| What is required |
Transcribe the full listing below exactly.

** START **

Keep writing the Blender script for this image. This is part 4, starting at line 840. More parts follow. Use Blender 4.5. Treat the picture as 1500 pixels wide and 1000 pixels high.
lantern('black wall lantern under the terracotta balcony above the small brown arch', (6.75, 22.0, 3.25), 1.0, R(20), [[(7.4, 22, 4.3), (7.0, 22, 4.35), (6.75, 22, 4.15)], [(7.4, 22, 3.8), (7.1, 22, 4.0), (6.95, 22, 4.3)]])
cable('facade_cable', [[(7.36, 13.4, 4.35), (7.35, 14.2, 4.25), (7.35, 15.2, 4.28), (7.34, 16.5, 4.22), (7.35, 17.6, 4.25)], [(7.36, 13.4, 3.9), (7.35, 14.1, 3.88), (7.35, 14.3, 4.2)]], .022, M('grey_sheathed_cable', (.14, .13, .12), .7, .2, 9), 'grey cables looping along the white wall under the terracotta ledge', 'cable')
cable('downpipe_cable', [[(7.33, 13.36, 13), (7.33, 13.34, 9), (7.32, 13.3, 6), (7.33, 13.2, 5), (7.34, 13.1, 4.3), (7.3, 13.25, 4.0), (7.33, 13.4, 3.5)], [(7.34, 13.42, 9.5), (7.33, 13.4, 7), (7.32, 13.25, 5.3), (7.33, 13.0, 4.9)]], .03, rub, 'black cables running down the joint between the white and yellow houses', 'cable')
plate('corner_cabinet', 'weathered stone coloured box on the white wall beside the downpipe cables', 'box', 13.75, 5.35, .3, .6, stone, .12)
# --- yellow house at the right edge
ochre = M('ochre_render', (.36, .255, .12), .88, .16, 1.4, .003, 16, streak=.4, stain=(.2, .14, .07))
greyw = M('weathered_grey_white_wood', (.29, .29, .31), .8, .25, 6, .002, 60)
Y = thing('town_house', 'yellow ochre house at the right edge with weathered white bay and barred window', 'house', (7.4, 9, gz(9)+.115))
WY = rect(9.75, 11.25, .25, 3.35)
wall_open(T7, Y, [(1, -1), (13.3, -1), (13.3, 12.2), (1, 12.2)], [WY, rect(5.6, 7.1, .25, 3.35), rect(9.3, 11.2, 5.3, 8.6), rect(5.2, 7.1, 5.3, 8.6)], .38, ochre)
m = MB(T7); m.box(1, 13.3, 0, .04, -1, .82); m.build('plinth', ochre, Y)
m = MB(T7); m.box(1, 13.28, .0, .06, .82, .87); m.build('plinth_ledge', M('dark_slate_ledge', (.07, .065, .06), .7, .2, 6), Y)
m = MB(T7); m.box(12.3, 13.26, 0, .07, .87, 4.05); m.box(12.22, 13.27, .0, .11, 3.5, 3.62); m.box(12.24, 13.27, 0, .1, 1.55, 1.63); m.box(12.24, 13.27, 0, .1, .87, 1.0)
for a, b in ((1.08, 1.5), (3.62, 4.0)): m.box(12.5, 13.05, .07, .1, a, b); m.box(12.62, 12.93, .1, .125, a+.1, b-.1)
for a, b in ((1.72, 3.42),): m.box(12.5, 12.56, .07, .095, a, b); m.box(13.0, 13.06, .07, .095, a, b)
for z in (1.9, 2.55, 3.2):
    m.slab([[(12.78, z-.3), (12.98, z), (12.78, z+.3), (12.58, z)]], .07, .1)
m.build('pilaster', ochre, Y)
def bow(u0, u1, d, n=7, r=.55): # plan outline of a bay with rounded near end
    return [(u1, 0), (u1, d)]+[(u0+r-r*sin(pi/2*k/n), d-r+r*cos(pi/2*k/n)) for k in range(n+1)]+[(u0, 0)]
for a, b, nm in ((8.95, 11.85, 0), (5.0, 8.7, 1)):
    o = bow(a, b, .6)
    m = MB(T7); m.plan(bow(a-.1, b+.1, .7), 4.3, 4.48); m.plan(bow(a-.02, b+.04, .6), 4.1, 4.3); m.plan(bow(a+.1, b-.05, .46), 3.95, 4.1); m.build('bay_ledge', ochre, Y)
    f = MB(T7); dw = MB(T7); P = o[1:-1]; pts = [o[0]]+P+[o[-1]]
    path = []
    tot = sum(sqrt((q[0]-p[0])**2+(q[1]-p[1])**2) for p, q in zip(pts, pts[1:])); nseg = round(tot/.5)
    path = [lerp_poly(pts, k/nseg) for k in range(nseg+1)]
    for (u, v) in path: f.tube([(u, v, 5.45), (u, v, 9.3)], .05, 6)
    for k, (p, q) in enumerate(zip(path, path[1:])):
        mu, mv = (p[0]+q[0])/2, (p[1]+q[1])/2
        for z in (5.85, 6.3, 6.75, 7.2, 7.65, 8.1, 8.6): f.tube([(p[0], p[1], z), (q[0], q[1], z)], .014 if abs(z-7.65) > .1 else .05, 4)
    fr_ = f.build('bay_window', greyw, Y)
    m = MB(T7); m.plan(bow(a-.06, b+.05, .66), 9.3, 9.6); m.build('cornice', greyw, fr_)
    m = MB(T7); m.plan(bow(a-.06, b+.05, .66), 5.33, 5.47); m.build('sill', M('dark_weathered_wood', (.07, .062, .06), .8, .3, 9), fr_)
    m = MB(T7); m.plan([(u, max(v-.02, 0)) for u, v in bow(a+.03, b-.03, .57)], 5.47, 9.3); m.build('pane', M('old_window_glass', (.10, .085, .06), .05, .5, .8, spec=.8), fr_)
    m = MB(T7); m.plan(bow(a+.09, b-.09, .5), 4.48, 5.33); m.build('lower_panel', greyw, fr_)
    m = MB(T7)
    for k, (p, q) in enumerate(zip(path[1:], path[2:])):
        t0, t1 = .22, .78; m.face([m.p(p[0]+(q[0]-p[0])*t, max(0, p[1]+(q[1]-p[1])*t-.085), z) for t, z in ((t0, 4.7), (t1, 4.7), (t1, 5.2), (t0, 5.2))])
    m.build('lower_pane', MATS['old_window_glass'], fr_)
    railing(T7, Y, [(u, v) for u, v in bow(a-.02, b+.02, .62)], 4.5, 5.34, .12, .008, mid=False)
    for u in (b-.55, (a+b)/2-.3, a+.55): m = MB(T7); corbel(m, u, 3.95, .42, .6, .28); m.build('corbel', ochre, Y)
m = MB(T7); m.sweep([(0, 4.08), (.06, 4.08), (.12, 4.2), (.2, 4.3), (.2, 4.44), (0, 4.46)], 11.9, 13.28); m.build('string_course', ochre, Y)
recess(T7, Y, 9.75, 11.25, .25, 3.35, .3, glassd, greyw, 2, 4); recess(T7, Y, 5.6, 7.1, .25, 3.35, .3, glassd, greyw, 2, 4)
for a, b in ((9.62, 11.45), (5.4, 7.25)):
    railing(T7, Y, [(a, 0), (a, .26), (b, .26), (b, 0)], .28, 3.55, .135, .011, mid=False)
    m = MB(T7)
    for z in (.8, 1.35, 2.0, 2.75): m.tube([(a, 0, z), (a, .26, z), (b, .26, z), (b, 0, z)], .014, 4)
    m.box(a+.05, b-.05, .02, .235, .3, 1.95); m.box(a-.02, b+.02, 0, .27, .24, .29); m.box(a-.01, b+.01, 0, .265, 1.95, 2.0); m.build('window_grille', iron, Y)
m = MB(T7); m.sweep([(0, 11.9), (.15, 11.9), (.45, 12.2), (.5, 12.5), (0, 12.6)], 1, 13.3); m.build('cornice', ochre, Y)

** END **

| Output for this exercise |
Keep writing the Blender script for this image. This is part 4, starting at line 840. More parts follow. Use Blender 4.5. Treat the picture as 1500 pixels wide and 1000 pixels high.
lantern('black wall lantern under the terracotta balcony above the small brown arch', (6.75, 22.0, 3.25), 1.0, R(20), [[(7.4, 22, 4.3), (7.0, 22, 4.35), (6.75, 22, 4.15)], [(7.4, 22, 3.8), (7.1, 22, 4.0), (6.95, 22, 4.3)]])
cable('facade_cable', [[(7.36, 13.4, 4.35), (7.35, 14.2, 4.25), (7.35, 15.2, 4.28), (7.34, 16.5, 4.22), (7.35, 17.6, 4.25)], [(7.36, 13.4, 3.9), (7.35, 14.1, 3.88), (7.35, 14.3, 4.2)]], .022, M('grey_sheathed_cable', (.14, .13, .12), .7, .2, 9), 'grey cables looping along the white wall under the terracotta ledge', 'cable')
cable('downpipe_cable', [[(7.33, 13.36, 13), (7.33, 13.34, 9), (7.32, 13.3, 6), (7.33, 13.2, 5), (7.34, 13.1, 4.3), (7.3, 13.25, 4.0), (7.33, 13.4, 3.5)], [(7.34, 13.42, 9.5), (7.33, 13.4, 7), (7.32, 13.25, 5.3), (7.33, 13.0, 4.9)]], .03, rub, 'black cables running down the joint between the white and yellow houses', 'cable')
plate('corner_cabinet', 'weathered stone coloured box on the white wall beside the downpipe cables', 'box', 13.75, 5.35, .3, .6, stone, .12)
# --- yellow house at the right edge
ochre = M('ochre_render', (.36, .255, .12), .88, .16, 1.4, .003, 16, streak=.4, stain=(.2, .14, .07))
greyw = M('weathered_grey_white_wood', (.29, .29, .31), .8, .25, 6, .002, 60)
Y = thing('town_house', 'yellow ochre house at the right edge with weathered white bay and barred window', 'house', (7.4, 9, gz(9)+.115))
WY = rect(9.75, 11.25, .25, 3.35)
wall_open(T7, Y, [(1, -1), (13.3, -1), (13.3, 12.2), (1, 12.2)], [WY, rect(5.6, 7.1, .25, 3.35), rect(9.3, 11.2, 5.3, 8.6), rect(5.2, 7.1, 5.3, 8.6)], .38, ochre)
m = MB(T7); m.box(1, 13.3, 0, .04, -1, .82); m.build('plinth', ochre, Y)
m = MB(T7); m.box(1, 13.28, .0, .06, .82, .87); m.build('plinth_ledge', M('dark_slate_ledge', (.07, .065, .06), .7, .2, 6), Y)
m = MB(T7); m.box(12.3, 13.26, 0, .07, .87, 4.05); m.box(12.22, 13.27, .0, .11, 3.5, 3.62); m.box(12.24, 13.27, 0, .1, 1.55, 1.63); m.box(12.24, 13.27, 0, .1, .87, 1.0)
for a, b in ((1.08, 1.5), (3.62, 4.0)): m.box(12.5, 13.05, .07, .1, a, b); m.box(12.62, 12.93, .1, .125, a+.1, b-.1)
for a, b in ((1.72, 3.42),): m.box(12.5, 12.56, .07, .095, a, b); m.box(13.0, 13.06, .07, .095, a, b)
for z in (1.9, 2.55, 3.2):
    m.slab([[(12.78, z-.3), (12.98, z), (12.78, z+.3), (12.58, z)]], .07, .1)
m.build('pilaster', ochre, Y)
def bow(u0, u1, d, n=7, r=.55): # plan outline of a bay with rounded near end
    return [(u1, 0), (u1, d)]+[(u0+r-r*sin(pi/2*k/n), d-r+r*cos(pi/2*k/n)) for k in range(n+1)]+[(u0, 0)]
for a, b, nm in ((8.95, 11.85, 0), (5.0, 8.7, 1)):
    o = bow(a, b, .6)
    m = MB(T7); m.plan(bow(a-.1, b+.1, .7), 4.3, 4.48); m.plan(bow(a-.02, b+.04, .6), 4.1, 4.3); m.plan(bow(a+.1, b-.05, .46), 3.95, 4.1); m.build('bay_ledge', ochre, Y)
    f = MB(T7); dw = MB(T7); P = o[1:-1]; pts = [o[0]]+P+[o[-1]]
    path = []
    tot = sum(sqrt((q[0]-p[0])**2+(q[1]-p[1])**2) for p, q in zip(pts, pts[1:])); nseg = round(tot/.5)
    path = [lerp_poly(pts, k/nseg) for k in range(nseg+1)]
    for (u, v) in path: f.tube([(u, v, 5.45), (u, v, 9.3)], .05, 6)
    for k, (p, q) in enumerate(zip(path, path[1:])):
        mu, mv = (p[0]+q[0])/2, (p[1]+q[1])/2
        for z in (5.85, 6.3, 6.75, 7.2, 7.65, 8.1, 8.6): f.tube([(p[0], p[1], z), (q[0], q[1], z)], .014 if abs(z-7.65) > .1 else .05, 4)
    fr_ = f.build('bay_window', greyw, Y)
    m = MB(T7); m.plan(bow(a-.06, b+.05, .66), 9.3, 9.6); m.build('cornice', greyw, fr_)
    m = MB(T7); m.plan(bow(a-.06, b+.05, .66), 5.33, 5.47); m.build('sill', M('dark_weathered_wood', (.07, .062, .06), .8, .3, 9), fr_)
    m = MB(T7); m.plan([(u, max(v-.02, 0)) for u, v in bow(a+.03, b-.03, .57)], 5.47, 9.3); m.build('pane', M('old_window_glass', (.10, .085, .06), .05, .5, .8, spec=.8), fr_)
    m = MB(T7); m.plan(bow(a+.09, b-.09, .5), 4.48, 5.33); m.build('lower_panel', greyw, fr_)
    m = MB(T7)
    for k, (p, q) in enumerate(zip(path[1:], path[2:])):
        t0, t1 = .22, .78; m.face([m.p(p[0]+(q[0]-p[0])*t, max(0, p[1]+(q[1]-p[1])*t-.085), z) for t, z in ((t0, 4.7), (t1, 4.7), (t1, 5.2), (t0, 5.2))])
    m.build('lower_pane', MATS['old_window_glass'], fr_)
    railing(T7, Y, [(u, v) for u, v in bow(a-.02, b+.02, .62)], 4.5, 5.34, .12, .008, mid=False)
    for u in (b-.55, (a+b)/2-.3, a+.55): m = MB(T7); corbel(m, u, 3.95, .42, .6, .28); m.build('corbel', ochre, Y)
m = MB(T7); m.sweep([(0, 4.08), (.06, 4.08), (.12, 4.2), (.2, 4.3), (.2, 4.44), (0, 4.46)], 11.9, 13.28); m.build('string_course', ochre, Y)
recess(T7, Y, 9.75, 11.25, .25, 3.35, .3, glassd, greyw, 2, 4); recess(T7, Y, 5.6, 7.1, .25, 3.35, .3, glassd, greyw, 2, 4)
for a, b in ((9.62, 11.45), (5.4, 7.25)):
    railing(T7, Y, [(a, 0), (a, .26), (b, .26), (b, 0)], .28, 3.55, .135, .011, mid=False)
    m = MB(T7)
    for z in (.8, 1.35, 2.0, 2.75): m.tube([(a, 0, z), (a, .26, z), (b, .26, z), (b, 0, z)], .014, 4)
    m.box(a+.05, b-.05, .02, .235, .3, 1.95); m.box(a-.02, b+.02, 0, .27, .24, .29); m.box(a-.01, b+.01, 0, .265, 1.95, 2.0); m.build('window_grille', iron, Y)
m = MB(T7); m.sweep([(0, 11.9), (.15, 11.9), (.45, 12.2), (.5, 12.5), (0, 12.6)], 1, 13.3); m.build('cornice', ochre, Y)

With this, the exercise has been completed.